Is it true or false the following statement? If $G$ and $H$ are abelian finite groups such that $\mathbb{R}G\simeq\mathbb{R}H$, then $G\simeq H$.
I know many results when the field is $\mathbb{C}$. But I have no ideia about this case.
Any suggestions will be appreciated. Thank you.
It's false. Finite abelian groups are direct sums of the cyclic groups $C_{p^n}$ of prime power order. We have
$$\mathbb{R}[C_k] \cong \mathbb{R}[x]/(x^k - 1) \cong \mathbb{R}^r \times \mathbb{C}^s$$
where $r$ is the number of real roots of $x^k - 1$ (either $1$ or $2$ depending on whether $k$ is odd or even) and $r + 2s = k$. Moreover, we have $\mathbb{C} \otimes \mathbb{C} \cong \mathbb{C} \times \mathbb{C}$ (tensor products taken over $\mathbb{R}$).

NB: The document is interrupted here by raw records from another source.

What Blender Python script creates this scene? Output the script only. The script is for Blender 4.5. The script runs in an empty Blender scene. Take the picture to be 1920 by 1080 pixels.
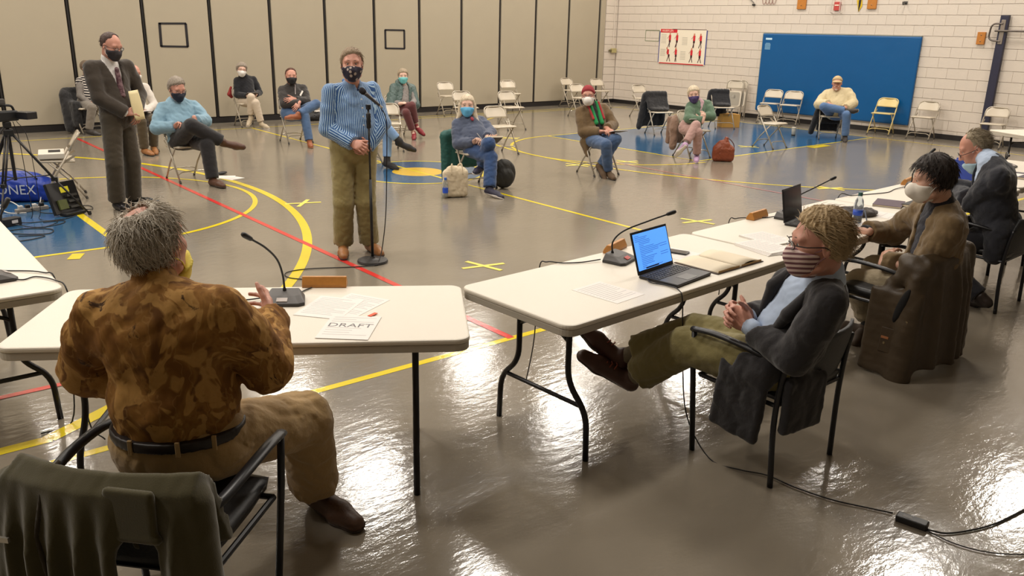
import bpy, math, random
import numpy as np
from mathutils import Vector, Matrix

# ------------------------------------------------------------------ camera, world, lights, exposure
scene = bpy.context.scene
COL = scene.collection
YAW, PITCH, ROLL, CAMH = 0.87777, 0.30524, 0.0237, 1.9542
def camera_axes():
    f = np.array([math.cos(YAW)*math.cos(PITCH), math.sin(YAW)*math.cos(PITCH), -math.sin(PITCH)])
    r = np.array([math.sin(YAW), -math.cos(YAW), 0.0]); u = np.cross(r, f)
    return r*math.cos(ROLL)+u*math.sin(ROLL), -r*math.sin(ROLL)+u*math.cos(ROLL), f
_r, _u, _f = camera_axes()
cam_data = bpy.data.cameras.new('camera'); cam_data.sensor_width = 36.0; cam_data.lens = 1543.64/1920*36.0
cam_data.clip_start = 0.05; cam_data.clip_end = 100
cam = bpy.data.objects.new('camera', cam_data); COL.objects.link(cam)
cam.matrix_world = Matrix(((_r[0], _u[0], -_f[0], 0), (_r[1], _u[1], -_f[1], 0), (_r[2], _u[2], -_f[2], CAMH), (0, 0, 0, 1)))
scene.camera = cam

world = bpy.data.worlds.new('world'); scene.world = world; world.use_nodes = True
world.node_tree.nodes['Background'].inputs[0].default_value = (1.0, 0.93, 0.82, 1)
world.node_tree.nodes['Background'].inputs[1].default_value = 0.0

scene.view_settings.view_transform = 'Standard'
scene.view_settings.look = 'None'
scene.view_settings.gamma = 1.0
scene.view_settings.use_curve_mapping = False
scene.view_settings.exposure = 0.0

CEIL = 6.4
LIGHT_COL = (1.0, 0.93, 0.84)
FIXTURES = [(x, y) for y in (4.2, 8.0, 11.8, 15.2) for x in (-2.4, 1.9, 6.6, 11.4, 15.4)]
for i, (x, y) in enumerate(FIXTURES):
    ld = bpy.data.lights.new('ceiling_lamp', 'AREA'); ld.shape = 'RECTANGLE'; ld.size = 1.15; ld.size_y = 0.55
    ld.energy = 120; ld.color = LIGHT_COL
    lo = bpy.data.objects.new('ceiling_lamp', ld); COL.objects.link(lo); lo.location = (x, y, CEIL-0.36)

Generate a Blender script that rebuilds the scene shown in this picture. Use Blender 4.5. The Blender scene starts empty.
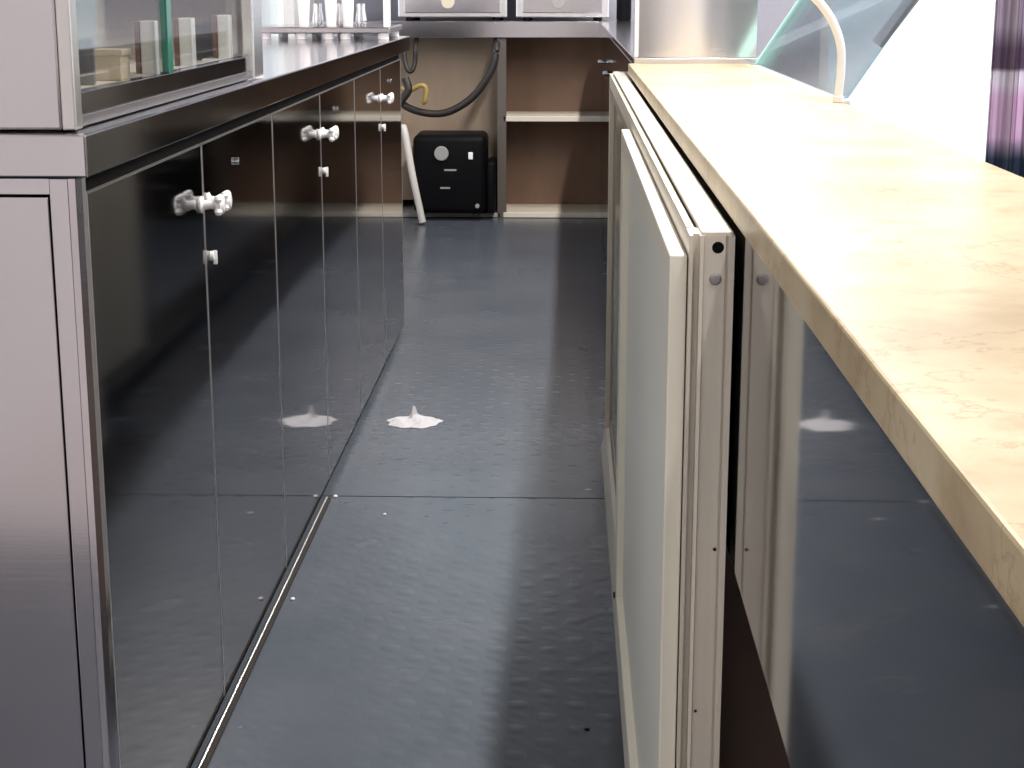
import bpy, bmesh, math, random
from mathutils import Vector, Matrix
random.seed(7)
SC = bpy.context.scene
COL = SC.collection
PI = math.pi

# ------------------------------------------------------------------ camera
cam_d = bpy.data.cameras.new('camera')
cam = bpy.data.objects.new('camera', cam_d)
COL.objects.link(cam)
cam.location = (0, 0, 1.047)
cam.rotation_euler = (PI/2 - math.radians(13.26), 0, math.radians(1.826))
cam_d.sensor_width = 36
cam_d.lens = 36*1680/1024
cam_d.clip_start = 0.02
SC.camera = cam

# ------------------------------------------------------------------ view + world
SC.view_settings.view_transform = 'Standard'
SC.view_settings.look = 'None'
SC.view_settings.gamma = 1
SC.view_settings.use_curve_mapping = False
SC.view_settings.exposure = 0.0
SC.cycles.sample_clamp_indirect = 2.0
W = bpy.data.worlds.new('world')
SC.world = W
W.use_nodes = True
bg = W.node_tree.nodes['Background']
bg.inputs['Color'].default_value = (0.80, 0.90, 1.0, 1)
bg.inputs['Strength'].default_value = 1.7

# lamp strengths (the lamps themselves are built with their fittings below)
LAMP_ROW = 72.0
FILL_REAR = 24.0  # added fill from behind the camera
FILL_SIDE = 34.0  # added fill that brightens the back wall at the right

# ------------------------------------------------------------------ materials
def mat(name):
    m = bpy.data.materials.new(name)
    m.use_nodes = True
    nt = m.node_tree
    return m, nt, nt.nodes['Principled BSDF']

def simple(name, col, rough=.5, metal=0., coat=0., spec=.5):
    m, nt, b = mat(name)
    b.inputs['Base Color'].default_value = (*col, 1)
    b.inputs['Roughness'].default_value = rough
    b.inputs['Metallic'].default_value = metal
    b.inputs['Coat Weight'].default_value = coat
    b.inputs['Specular IOR Level'].default_value = spec
    return m

def noise(nt, scale, vec=None, detail=4, rough=.5):
    n = nt.nodes.new('ShaderNodeTexNoise')
    n.inputs['Scale'].default_value = scale
    n.inputs['Detail'].default_value = detail
    n.inputs['Roughness'].default_value = rough
    if vec: nt.links.new(vec, n.inputs['Vector'])
    return n

def objvec(nt, scale=(1, 1, 1)):
    t = nt.nodes.new('ShaderNodeTexCoord')
    mp = nt.nodes.new('ShaderNodeMapping')
    mp.inputs['Scale'].default_value = scale
    nt.links.new(t.outputs['Object'], mp.inputs['Vector'])
    return mp.outputs['Vector']

def ramp(nt, fac, stops):
    r = nt.nodes.new('ShaderNodeValToRGB')
    e = r.color_ramp.elements
    while len(e) < len(stops): e.new(.5)
    for k, (p, c) in enumerate(stops):
        e[k].position = p
        e[k].color = (*c, 1)
    nt.links.new(fac, r.inputs['Fac'])
    return r.outputs['Color']

def bump(nt, b, h, strength, dist):
    bp = nt.nodes.new('ShaderNodeBump')
    bp.inputs['Strength'].default_value = strength
    bp.inputs['Distance'].default_value = dist
    nt.links.new(h, bp.inputs['Height'])
    nt.links.new(bp.outputs['Normal'], b.inputs['Normal'])

def brushed(name, col, r0, r1, scale):
    m, nt, b = mat(name)
    b.inputs['Base Color'].default_value = (*col, 1)
    b.inputs['Metallic'].default_value = 1
    n = noise(nt, 1.0, objvec(nt, scale), 5, .6)
    mr = nt.nodes.new('ShaderNodeMapRange')
    mr.inputs['To Min'].default_value = r0
    mr.inputs['To Max'].default_value = r1
    nt.links.new(n.outputs['Fac'], mr.inputs['Value'])
    nt.links.new(mr.outputs['Result'], b.inputs['Roughness'])
    bump(nt, b, n.outputs['Fac'], .012, .001)
    return m

M = {}
M['brushed'] = brushed('brushed_steel', (.66, .63, .66), .12, .20, (9, 9, 420))
M['brushed_h'] = brushed('brushed_steel_counter', (.64, .62, .64), .10, .18, (300, 12, 12))
M['brushed_v'] = brushed('brushed_steel_vertical', (.93, .90, .89), .23, .27, (500, 500, 6))
M['mirror'] = brushed('polished_dark_steel', (.15, .152, .165), .035, .085, (1.5, 1.5, 3.0))
M['fascia'] = brushed('polished_fascia_steel', (.12, .13, .145), .03, .07, (1.5, 1.5, 3.0))
M['apron'] = brushed('polished_apron_steel', (.17, .167, .182), .06, .14, (3, 1.2, 3))
M['chrome'] = simple('chrome', (.86, .87, .88), .12, 1)
M['steel_edge'] = simple('steel_edge', (.70, .68, .67), .3, 1)
M['dark'] = simple('dark_recess', (.010, .009, .009), .8, 0, 0, .02)
M['brown_dark'] = simple('dark_brown_board', (.19, .13, .105), .45)
M['post_grey'] = simple('grey_brown_post', (.10, .085, .075), .4)
M['base_dark'] = simple('dark_grey_strip', (.085, .078, .08), .25)
M['olive_glass'] = simple('olive_tinted_pane', (.26, .245, .18), .2)
M['black'] = simple('black_plastic', (.003, .003, .004), .5, 0, 0, .1)
M['rubber'] = simple('black_hose_rubber', (.018, .014, .013), .5)
M['white'] = simple('white_glossy_plastic', (.86, .86, .84), .25, 0, .3)
M['paper'] = simple('crumpled_paper', (.46, .45, .47), .6, 0, 0, .2)
M['ceramic'] = simple('white_ceramic', (.88, .86, .86), .15, 0, .4)
M['greyplastic'] = simple('grey_plastic', (.30, .29, .29), .45)
M['pvc'] = simple('grey_white_pipe', (.55, .53, .50), .4)
M['slate'] = simple('slate_grey_tray', (.10, .105, .13), .5)
M['beige'] = simple('beige_card', (.62, .53, .42), .6)
M['brownedge'] = simple('brown_edge', (.16, .075, .055), .5)
M['shelfwhite'] = simple('pale_shelf', (.66, .60, .50), .45)
M['seal_shade'] = simple('dark_seal_shade', (.03, .026, .024), .7, 0, 0, .1)  # also colours the painted shadow line along the floor edge strip
M['olive'] = simple('olive_inner_channel', (.34, .31, .22), .4, .3)
M['olive_panel'] = simple('olive_beige_panel', (.50, .46, .36), .4)
M['brass'] = simple('yellow_tape', (.38, .26, .08), .5)

# cream anodised aluminium
def cream():
    m, nt, b = mat('cream_aluminium')
    n = noise(nt, 1.0, objvec(nt, (60, 60, 2)), 4)
    c = ramp(nt, n.outputs['Fac'], [(.25, (.68, .62, .53)), (.75, (.78, .73, .63))])
    nt.links.new(c, b.inputs['Base Color'])
    b.inputs['Roughness'].default_value = .34
    b.inputs['Metallic'].default_value = .08
    return m
M['cream'] = cream()

M['cream_white'] = simple('cream_white_sash', (.86, .83, .72), .35, 0, 0, .3)

def pane_mat():
    m, nt, b = mat('milky_door_glass')
    n = noise(nt, 1.5, objvec(nt, (1, 1, 1)), 3)
    c = ramp(nt, n.outputs['Fac'], [(.2, (.88, .89, .80)), (.8, (.92, .93, .84))])
    nt.links.new(c, b.inputs['Base Color'])
    b.inputs['Roughness'].default_value = .35
    b.inputs['Specular IOR Level'].default_value = .2
    b.inputs['Coat Weight'].default_value = .06
    b.inputs['Coat Roughness'].default_value = .04
    return m
M['pane'] = pane_mat()

def marble():
    m, nt, b = mat('cream_marble')
    v = objvec(nt, (1, 1, 1))
    n1 = noise(nt, 7, v, 8, .62)
    n2 = noise(nt, 26, v, 6, .6)
    w = nt.nodes.new('ShaderNodeTexVoronoi')
    w.feature = 'DISTANCE_TO_EDGE'
    w.inputs['Scale'].default_value = 6
    mx = nt.nodes.new('ShaderNodeMix'); mx.data_type = 'RGBA'
    mx.inputs['Factor'].default_value = .22
    nt.links.new(v, mx.inputs[6]); nt.links.new(n2.outputs['Color'], mx.inputs[7])
    nt.links.new(mx.outputs[2], w.inputs['Vector'])
    base = ramp(nt, n1.outputs['Fac'], [(.32, (.44, .335, .195)), (.5, (.57, .465, .285)), (.68, (.68, .59, .40))])
    vein = ramp(nt, w.outputs['Distance'], [(.0, (.66, .54, .44)), (.03, (1, 1, 1))])
    sp = ramp(nt, n2.outputs['Fac'], [(.34, (.84, .78, .70)), (.46, (1, 1, 1))])
    m1 = nt.nodes.new('ShaderNodeMix'); m1.data_type = 'RGBA'; m1.blend_type = 'MULTIPLY'
    m1.inputs['Factor'].default_value = .7
    nt.links.new(base, m1.inputs[6]); nt.links.new(vein, m1.inputs[7])
    m2 = nt.nodes.new('ShaderNodeMix'); m2.data_type = 'RGBA'; m2.blend_type = 'MULTIPLY'
    m2.inputs['Factor'].default_value = .8
    nt.links.new(m1.outputs[2], m2.inputs[6]); nt.links.new(sp, m2.inputs[7])
    nt.links.new(m2.outputs[2], b.inputs['Base Color'])
    b.inputs['Roughness'].default_value = .3
    return m
M['marble'] = marble()

def mat_rubber():
    # blue-black embossed sheet: rows of short raised lozenges, alternating direction
    m, nt, b = mat('embossed_floor_sheet')
    v = objvec(nt, (1, 1, 1))
    n = noise(nt, 3.5, v, 5, .6)
    c = ramp(nt, n.outputs['Fac'], [(.3, (.058, .070, .088)), (.7, (.080, .090, .107))])
    nt.links.new(c, b.inputs['Base Color'])
    sep = nt.nodes.new('ShaderNodeSeparateXYZ'); nt.links.new(v, sep.inputs[0])
    def mth(op, a, bb=None, clamp=False):
        k = nt.nodes.new('ShaderNodeMath'); k.operation = op; k.use_clamp = clamp
        for i, q in enumerate((a, bb)):
            if q is None: continue
            if isinstance(q, (int, float)): k.inputs[i].default_value = q
            else: nt.links.new(q, k.inputs[i])
        return k.outputs[0]
    kx, ky = 2*PI/.086, 2*PI/.086
    sx = mth('SINE', mth('MULTIPLY', sep.outputs['X'], kx))
    sy = mth('SINE', mth('MULTIPLY', sep.outputs['Y'], ky))
    pr = mth('MULTIPLY', sx, sy)
    s2 = mth('SINE', mth('MULTIPLY', mth('ADD', sep.outputs['X'], sep.outputs['Y']), kx*2))
    h = mth('MULTIPLY', mth('SUBTRACT', pr, .35, True), 1.5)
    h2 = mth('ADD', h, mth('MULTIPLY', mth('MULTIPLY', mth('MULTIPLY', pr, -1), 1, True), mth('MULTIPLY', s2, .25)))
    bump(nt, b, h2, .22, .002)
    r = noise(nt, 5, v, 2, .5)
    mr = nt.nodes.new('ShaderNodeMapRange')
    mr.inputs['To Min'].default_value = .22; mr.inputs['To Max'].default_value = .30
    nt.links.new(r.outputs['Fac'], mr.inputs['Value'])
    nt.links.new(mr.outputs['Result'], b.inputs['Roughness'])
    b.inputs['Specular IOR Level'].default_value = .32
    return m
M['floor_sheet'] = mat_rubber()

def ply(name, a, c2):
    m, nt, b = mat(name)
    n = noise(nt, 1.0, objvec(nt, (5, 5, 1.4)), 6, .6)
    c = ramp(nt, n.outputs['Fac'], [(.3, a), (.7, c2)])
    nt.links.new(c, b.inputs['Base Color'])
    b.inputs['Roughness'].default_value = .55
    return m
M['ply'] = ply('brown_board', (.155, .088, .055), (.22, .132, .085))
M['ply2'] = ply('greyed_board', (.27, .20, .145), (.36, .275, .20))

def tiles():
    m, nt, b = mat('pale_floor_tiles')
    v = objvec(nt, (1, 1, 1))
    br = nt.nodes.new('ShaderNodeTexBrick')
    br.offset = 0
    br.inputs['Scale'].default_value = 1
    br.inputs['Brick Width'].default_value = .45
    br.inputs['Row Height'].default_value = .45
    br.inputs['Mortar Size'].default_value = .003
    br.inputs['Color1'].default_value = (.46, .42, .43, 1)
    br.inputs['Color2'].default_value = (.50, .46, .46, 1)
    br.inputs['Mortar'].default_value = (.24, .22, .22, 1)
    nt.links.new(v, br.inputs['Vector'])
    nt.links.new(br.outputs['Color'], b.inputs['Base Color'])
    b.inputs['Roughness'].default_value = .3
    return m
M['tiles'] = tiles()

def wallpaint(name, col):
    m, nt, b = mat(name)
    n = noise(nt, 40, objvec(nt), 3)
    c = ramp(nt, n.outputs['Fac'], [(.3, tuple(x*.96 for x in col)), (.7, col)])
    nt.links.new(c, b.inputs['Base Color'])
    b.inputs['Roughness'].default_value = .7
    return m
M['wall'] = wallpaint('white_wall_paint', (.78, .76, .77))
M['wall_lilac'] = wallpaint('grey_lilac_wall_paint', (.36, .36, .42))
M['ceil'] = wallpaint('ceiling_paint', (.32, .31, .31))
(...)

Hence we can compute, for example, that
$$\mathbb{R}[C_3 \times C_3] \cong (\mathbb{R} \times \mathbb{C}) \otimes (\mathbb{R} \times \mathbb{C}) \cong \mathbb{R} \times \mathbb{C}^4 \cong \mathbb{R}[C_9]$$
even though $C_3 \times C_3 \not\cong C_9$.
More generally, if $A$ is a finite abelian group of odd order then it has no nontrivial $1$-dimensional real representations (equivalently, no nontrivial homomorphisms into $\mathbb{R}^{\times}$, since these would have to land in the subgroup $\{ \pm 1 \}$), so $\mathbb{R}[A]$ consists of a single copy of $\mathbb{R}$ and $\frac{|A| - 1}{2}$ copies of $\mathbb{C}$, and in particular is determined by the cardinality of $A$. $C_3 \times C_3 \not \cong C_9$ is the smallest example of a pair of finite abelian groups of odd order with the same order which are not isomorphic.